Curiously, those who calculated the statistic that the BRT and Treasury quoted denied that their data was deceptive saying that they would never do anything that would misrepresent the state of the poor. (One was reminded of Ronald Reagan who said he would never do anything to increase the US budget deficit as he signed approval to increase military expenditure which did exactly that.)
Yet, we have persisted with using the median income as the reference income for calculating the poverty line. The government has said it will be reviewing the definition of the line. Compared to a quarter of a century ago we have more much information about living standards, which will help us calibrate a more authoritative poverty line. (As it happens, the living standards method was used in a special 1974 study of the incomes of the elderly, but it was never followed up.)
It will be interesting to see how seriously the government undertakes the task.

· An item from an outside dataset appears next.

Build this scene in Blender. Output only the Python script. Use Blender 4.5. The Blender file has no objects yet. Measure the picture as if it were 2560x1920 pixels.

Will it use independent advisers with the technical skills and commonsense or will it rely on people of goodwill but with little competence or practical shrewdness?
Whatever, it is to be hoped that the Government does not use the excuse of the Treasury error to renege on its election promise to substantially reduce poverty among children and their guardians. Since the Opposition made the same promise, it will be holding them to account. So should we.